**Work required**
Give every line below again, exactly.

**Data excerpt**
━━━━
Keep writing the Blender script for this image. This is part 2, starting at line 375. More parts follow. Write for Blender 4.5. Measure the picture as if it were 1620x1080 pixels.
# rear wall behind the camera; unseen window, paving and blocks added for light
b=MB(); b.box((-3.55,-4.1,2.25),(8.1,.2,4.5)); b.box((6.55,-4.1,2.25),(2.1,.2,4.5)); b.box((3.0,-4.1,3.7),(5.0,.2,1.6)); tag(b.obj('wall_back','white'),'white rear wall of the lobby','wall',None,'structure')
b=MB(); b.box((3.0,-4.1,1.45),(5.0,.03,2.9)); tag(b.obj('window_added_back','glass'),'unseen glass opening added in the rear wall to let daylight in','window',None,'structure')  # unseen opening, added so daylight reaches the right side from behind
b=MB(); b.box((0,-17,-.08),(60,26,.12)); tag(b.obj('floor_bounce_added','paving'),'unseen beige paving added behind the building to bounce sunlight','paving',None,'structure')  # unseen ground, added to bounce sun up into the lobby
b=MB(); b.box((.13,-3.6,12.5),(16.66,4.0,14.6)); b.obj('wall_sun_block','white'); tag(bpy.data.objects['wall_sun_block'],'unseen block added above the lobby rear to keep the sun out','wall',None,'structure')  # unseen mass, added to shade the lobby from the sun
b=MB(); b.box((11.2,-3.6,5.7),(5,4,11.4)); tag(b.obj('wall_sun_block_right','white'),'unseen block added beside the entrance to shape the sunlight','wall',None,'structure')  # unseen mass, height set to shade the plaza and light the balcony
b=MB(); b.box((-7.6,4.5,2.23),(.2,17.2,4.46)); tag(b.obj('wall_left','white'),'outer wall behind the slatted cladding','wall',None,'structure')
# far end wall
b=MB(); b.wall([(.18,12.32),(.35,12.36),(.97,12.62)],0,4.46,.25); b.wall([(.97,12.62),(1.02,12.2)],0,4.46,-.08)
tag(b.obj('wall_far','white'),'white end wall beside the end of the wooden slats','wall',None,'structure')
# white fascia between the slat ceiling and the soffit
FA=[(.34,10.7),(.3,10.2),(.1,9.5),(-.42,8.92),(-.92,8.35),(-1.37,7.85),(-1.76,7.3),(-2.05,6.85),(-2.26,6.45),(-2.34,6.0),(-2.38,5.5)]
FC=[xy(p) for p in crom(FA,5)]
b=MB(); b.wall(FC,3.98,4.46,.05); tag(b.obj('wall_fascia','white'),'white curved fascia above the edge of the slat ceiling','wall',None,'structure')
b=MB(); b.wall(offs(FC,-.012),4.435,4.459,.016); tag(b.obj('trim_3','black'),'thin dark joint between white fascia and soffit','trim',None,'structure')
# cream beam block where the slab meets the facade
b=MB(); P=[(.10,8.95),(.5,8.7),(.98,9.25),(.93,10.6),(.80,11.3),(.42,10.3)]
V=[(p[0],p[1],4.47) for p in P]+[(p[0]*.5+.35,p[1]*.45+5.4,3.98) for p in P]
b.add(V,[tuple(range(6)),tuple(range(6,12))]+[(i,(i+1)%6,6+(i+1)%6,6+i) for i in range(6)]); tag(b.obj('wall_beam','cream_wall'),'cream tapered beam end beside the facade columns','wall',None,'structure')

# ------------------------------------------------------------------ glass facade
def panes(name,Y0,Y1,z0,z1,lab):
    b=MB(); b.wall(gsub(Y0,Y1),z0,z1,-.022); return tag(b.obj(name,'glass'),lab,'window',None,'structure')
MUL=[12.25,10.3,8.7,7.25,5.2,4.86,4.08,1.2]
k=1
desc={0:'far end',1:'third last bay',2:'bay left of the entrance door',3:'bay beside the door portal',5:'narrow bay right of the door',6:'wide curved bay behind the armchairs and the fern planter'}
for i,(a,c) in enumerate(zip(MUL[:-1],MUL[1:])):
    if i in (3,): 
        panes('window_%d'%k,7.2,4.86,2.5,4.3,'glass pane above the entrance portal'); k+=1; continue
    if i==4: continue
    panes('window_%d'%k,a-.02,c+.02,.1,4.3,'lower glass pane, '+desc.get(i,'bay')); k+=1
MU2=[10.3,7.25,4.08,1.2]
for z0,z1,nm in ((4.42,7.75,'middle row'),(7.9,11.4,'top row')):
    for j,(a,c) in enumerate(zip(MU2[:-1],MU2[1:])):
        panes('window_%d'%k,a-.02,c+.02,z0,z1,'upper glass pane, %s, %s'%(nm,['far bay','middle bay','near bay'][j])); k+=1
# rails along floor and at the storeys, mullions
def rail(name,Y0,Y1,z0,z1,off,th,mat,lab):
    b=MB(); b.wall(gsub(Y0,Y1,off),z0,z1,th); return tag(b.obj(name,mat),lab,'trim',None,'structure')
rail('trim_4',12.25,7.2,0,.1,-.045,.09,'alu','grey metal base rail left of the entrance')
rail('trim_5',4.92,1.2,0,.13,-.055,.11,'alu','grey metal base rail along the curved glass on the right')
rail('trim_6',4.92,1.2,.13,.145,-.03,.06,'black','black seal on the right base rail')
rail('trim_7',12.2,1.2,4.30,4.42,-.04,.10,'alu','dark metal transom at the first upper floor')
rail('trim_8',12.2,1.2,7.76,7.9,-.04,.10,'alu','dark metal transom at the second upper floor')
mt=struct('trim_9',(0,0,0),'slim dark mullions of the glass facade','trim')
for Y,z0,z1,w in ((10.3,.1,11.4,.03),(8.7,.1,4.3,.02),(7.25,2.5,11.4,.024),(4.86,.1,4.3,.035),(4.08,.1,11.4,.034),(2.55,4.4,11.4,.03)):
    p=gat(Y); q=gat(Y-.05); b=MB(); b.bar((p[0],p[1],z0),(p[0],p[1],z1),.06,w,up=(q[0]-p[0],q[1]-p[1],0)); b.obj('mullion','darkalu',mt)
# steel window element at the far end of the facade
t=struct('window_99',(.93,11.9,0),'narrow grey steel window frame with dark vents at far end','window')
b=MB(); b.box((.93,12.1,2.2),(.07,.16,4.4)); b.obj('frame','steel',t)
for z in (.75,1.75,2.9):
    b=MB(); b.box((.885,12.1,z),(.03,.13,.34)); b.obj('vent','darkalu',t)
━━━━
**Complete output**
Keep writing the Blender script for this image. This is part 2, starting at line 375. More parts follow. Write for Blender 4.5. Measure the picture as if it were 1620x1080 pixels.
# rear wall behind the camera; unseen window, paving and blocks added for light
b=MB(); b.box((-3.55,-4.1,2.25),(8.1,.2,4.5)); b.box((6.55,-4.1,2.25),(2.1,.2,4.5)); b.box((3.0,-4.1,3.7),(5.0,.2,1.6)); tag(b.obj('wall_back','white'),'white rear wall of the lobby','wall',None,'structure')
b=MB(); b.box((3.0,-4.1,1.45),(5.0,.03,2.9)); tag(b.obj('window_added_back','glass'),'unseen glass opening added in the rear wall to let daylight in','window',None,'structure')  # unseen opening, added so daylight reaches the right side from behind
b=MB(); b.box((0,-17,-.08),(60,26,.12)); tag(b.obj('floor_bounce_added','paving'),'unseen beige paving added behind the building to bounce sunlight','paving',None,'structure')  # unseen ground, added to bounce sun up into the lobby
b=MB(); b.box((.13,-3.6,12.5),(16.66,4.0,14.6)); b.obj('wall_sun_block','white'); tag(bpy.data.objects['wall_sun_block'],'unseen block added above the lobby rear to keep the sun out','wall',None,'structure')  # unseen mass, added to shade the lobby from the sun
b=MB(); b.box((11.2,-3.6,5.7),(5,4,11.4)); tag(b.obj('wall_sun_block_right','white'),'unseen block added beside the entrance to shape the sunlight','wall',None,'structure')  # unseen mass, height set to shade the plaza and light the balcony
b=MB(); b.box((-7.6,4.5,2.23),(.2,17.2,4.46)); tag(b.obj('wall_left','white'),'outer wall behind the slatted cladding','wall',None,'structure')
# far end wall
b=MB(); b.wall([(.18,12.32),(.35,12.36),(.97,12.62)],0,4.46,.25); b.wall([(.97,12.62),(1.02,12.2)],0,4.46,-.08)
tag(b.obj('wall_far','white'),'white end wall beside the end of the wooden slats','wall',None,'structure')
# white fascia between the slat ceiling and the soffit
FA=[(.34,10.7),(.3,10.2),(.1,9.5),(-.42,8.92),(-.92,8.35),(-1.37,7.85),(-1.76,7.3),(-2.05,6.85),(-2.26,6.45),(-2.34,6.0),(-2.38,5.5)]
FC=[xy(p) for p in crom(FA,5)]
b=MB(); b.wall(FC,3.98,4.46,.05); tag(b.obj('wall_fascia','white'),'white curved fascia above the edge of the slat ceiling','wall',None,'structure')
b=MB(); b.wall(offs(FC,-.012),4.435,4.459,.016); tag(b.obj('trim_3','black'),'thin dark joint between white fascia and soffit','trim',None,'structure')
# cream beam block where the slab meets the facade
b=MB(); P=[(.10,8.95),(.5,8.7),(.98,9.25),(.93,10.6),(.80,11.3),(.42,10.3)]
V=[(p[0],p[1],4.47) for p in P]+[(p[0]*.5+.35,p[1]*.45+5.4,3.98) for p in P]
b.add(V,[tuple(range(6)),tuple(range(6,12))]+[(i,(i+1)%6,6+(i+1)%6,6+i) for i in range(6)]); tag(b.obj('wall_beam','cream_wall'),'cream tapered beam end beside the facade columns','wall',None,'structure')

# ------------------------------------------------------------------ glass facade
def panes(name,Y0,Y1,z0,z1,lab):
    b=MB(); b.wall(gsub(Y0,Y1),z0,z1,-.022); return tag(b.obj(name,'glass'),lab,'window',None,'structure')
MUL=[12.25,10.3,8.7,7.25,5.2,4.86,4.08,1.2]
k=1
desc={0:'far end',1:'third last bay',2:'bay left of the entrance door',3:'bay beside the door portal',5:'narrow bay right of the door',6:'wide curved bay behind the armchairs and the fern planter'}
for i,(a,c) in enumerate(zip(MUL[:-1],MUL[1:])):
    if i in (3,): 
        panes('window_%d'%k,7.2,4.86,2.5,4.3,'glass pane above the entrance portal'); k+=1; continue
    if i==4: continue
    panes('window_%d'%k,a-.02,c+.02,.1,4.3,'lower glass pane, '+desc.get(i,'bay')); k+=1
MU2=[10.3,7.25,4.08,1.2]
for z0,z1,nm in ((4.42,7.75,'middle row'),(7.9,11.4,'top row')):
    for j,(a,c) in enumerate(zip(MU2[:-1],MU2[1:])):
        panes('window_%d'%k,a-.02,c+.02,z0,z1,'upper glass pane, %s, %s'%(nm,['far bay','middle bay','near bay'][j])); k+=1
# rails along floor and at the storeys, mullions
def rail(name,Y0,Y1,z0,z1,off,th,mat,lab):
    b=MB(); b.wall(gsub(Y0,Y1,off),z0,z1,th); return tag(b.obj(name,mat),lab,'trim',None,'structure')
rail('trim_4',12.25,7.2,0,.1,-.045,.09,'alu','grey metal base rail left of the entrance')
rail('trim_5',4.92,1.2,0,.13,-.055,.11,'alu','grey metal base rail along the curved glass on the right')
rail('trim_6',4.92,1.2,.13,.145,-.03,.06,'black','black seal on the right base rail')
rail('trim_7',12.2,1.2,4.30,4.42,-.04,.10,'alu','dark metal transom at the first upper floor')
rail('trim_8',12.2,1.2,7.76,7.9,-.04,.10,'alu','dark metal transom at the second upper floor')
mt=struct('trim_9',(0,0,0),'slim dark mullions of the glass facade','trim')
for Y,z0,z1,w in ((10.3,.1,11.4,.03),(8.7,.1,4.3,.02),(7.25,2.5,11.4,.024),(4.86,.1,4.3,.035),(4.08,.1,11.4,.034),(2.55,4.4,11.4,.03)):
    p=gat(Y); q=gat(Y-.05); b=MB(); b.bar((p[0],p[1],z0),(p[0],p[1],z1),.06,w,up=(q[0]-p[0],q[1]-p[1],0)); b.obj('mullion','darkalu',mt)
# steel window element at the far end of the facade
t=struct('window_99',(.93,11.9,0),'narrow grey steel window frame with dark vents at far end','window')
b=MB(); b.box((.93,12.1,2.2),(.07,.16,4.4)); b.obj('frame','steel',t)
for z in (.75,1.75,2.9):
    b=MB(); b.box((.885,12.1,z),(.03,.13,.34)); b.obj('vent','darkalu',t)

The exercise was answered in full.